The correct answer on Egbuka? Probably somewhere in the middle. The correct answer on Golden? Probably somewhere on the better side of what we’ve seen so far.

I believe that what we have gotten is a perfect storm working against him. You have LaFleur’s run-first, slow-paced, conservative, and egalitarian offensive system. He came out and said it himself: “We don’t force-feed guys the ball.”

A criticism of Green Bay’s offense in years past has been that everyone on the outside is WR2-quality, which is great for depth but unfortunate when Love needs a go-to guy. LaFleur hasn’t made any effort to condense that distribution.
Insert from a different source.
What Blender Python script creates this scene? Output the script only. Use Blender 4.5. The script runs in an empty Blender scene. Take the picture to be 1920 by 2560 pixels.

He gives Golden an end-around now and then when he’s looking particularly cold, but those haven’t been effective all year.

You also have, in what was an unexpected result, Christian Watson emerging from a torn ACL looking like everything he was supposed to become out of North Dakota State. Even Watson and his agent were shocked, judging by the $13 million extension he signed before returning to the field. It now feels highly unlikely that he plays on that contract.

Watson has hit his patented home runs and matured into a volume guy that Love can rely on. His route tree has developed in a way that all but ensures Doubs will be on his way out this spring. Finally, you have some games that Golden missed due to injury, including the greatest contest of Wicks’ career. Those are valuable opportunities early in a player’s career to gain experience and step up into injury-induced voids.

It simply feels like we have gotten a bottom-end outcome at every turn, from individual plays to systemic offensive choices and priorities. The correct answer, as I surmised earlier, is probably somewhere on the better side of this. The question is, where?

The near-miss touchdown in Week 2 is one thing, but making it to Week 17 without finding the end zone at all is very much another. Savion Williams, a rookie receiver the Packers drafted two rounds later, found the end zone in Week 8. Hell, Bo Melton converted back from cornerback to wide receiver in time to connect on a 45-yard touchdown bomb from Love before Golden did. It’s hard to scream “variance, variance, variance” in the face of some of these realities.

Is Matthew Golden a bust? I am going to say no, he’s not necessarily a bust. He also ain’t Malik Nabers or Jaxon Smith-Njigba, but we already knew that. He was never a volume guy at Texas, catching 3.6 passes on average in his final collegiate season.

But can he provide reliable playmaking in between Watson’s field-stretching game and Reed’s gadgetry? There’s nothing about his profile that says he can’t. It’s up to Gutekunst and LaFleur to get together this offseason and figure out how to get from point A to point B. At some point, it’s just going to have to involve targets.